Фан-ден-Бош и мисс Эмили Поммерой, лучшие стрелки нашего общества (они без промаха разбивают пулей бутылки подбрасываемые на воздух услужливым Анджело), по целым часам сидят рядом с ружьями на коленях и смотрят… друг другу в глаза. Однажды, заметив в недалеком расстоянии двух дремавших на острове косматых грифов, я, поддаваясь первому движению охотничьей страсти, кинулся было предупредить молодых людей. Но, увидав по их взглядам, что они столько же думают о ловле, сколько о прошлогоднем снеге, не счел себя в праве прерывать их немой разговор, и сон царственных птиц не был потревожен.
Иду расспрашивать Ахмет-Сафи об окрестностях; мы с ним приятели. О степени его благосклонности туристы могут судить по сравнительному блеску своей обуви. В мои ботинки можно глядеться, как из зеркало.
Он очень польщен моим вниманием, а то Анджело отбил у него всю практику. Не оставляя мытья посуды, седой Нубиец, с важностью нянюшки, рассказывающей сказки, передает мне всякие сведения: справа к берегу подошла гора Джебель-эль-Хорид (до 800 футов над уровнем реки); деревни у её подножия лет 10 назад возмутились против хедива (вернее против его сборщиков). Город на западном берегу возле леса сикомор называется Сухадж; неподалеку на рубеже Ливийской пустыни стоят древние давно покинутые Белый и Красный монастыри, Деир-эль-Абиад и Депр-эль-Ахмар (постройку их относят ко временам Феодосия). А эту деревню, где мы сейчас остановимся за углем, никак не называют, т. е. может-быть как-нибудь и называют, только он, Ахмет-Сафи, никогда не спрашивал, как именно.
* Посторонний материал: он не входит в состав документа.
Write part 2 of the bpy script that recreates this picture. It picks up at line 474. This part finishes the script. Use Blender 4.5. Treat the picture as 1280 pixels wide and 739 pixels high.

При останивках Фан-ден-Бош и мисс Номмерой, разойдясь в разные стороны, вновь одушевляются охотничьим пылом и бьют горлинок и домашних голубей. Горлинки, в наших краях сторожкие птицы, здесь до того доверчивы и так близко к себе подпускают, что рука на них не подымается. Срываются они лишь когда бросить в них чем-нибудь, и тут же, перелетев через несколько пальмовых мохров, садятся снова. Но наши стрелки, как истые спортсмены, не дают им опуститься и разряжают по ним свои двуствольные дробовики в то время, как они резкими взмахами крыльев уносятся в вышину. Домашние голуби — белые, пестрые и серые — водятся во множестве по всему Египту. Для них строятся особого рода массивные глиняные голубятни в форме четырехугольных зубчатых бастионов, придающие мирным египетским поселениям вид каких-то хивинских крепостей с бойницами и амбразурами. Голубятни служат для сбора гуано. Впрочем к потреблению голубей иностранцами Арабы относятся совершенно равнодушно. Мальчишки с пучком волос на бритой голове, худенькими членами и объемистым животом, прикрытым овчинкой или вьющимися растениями, кровожадно таскали за охотниками убитых птиц.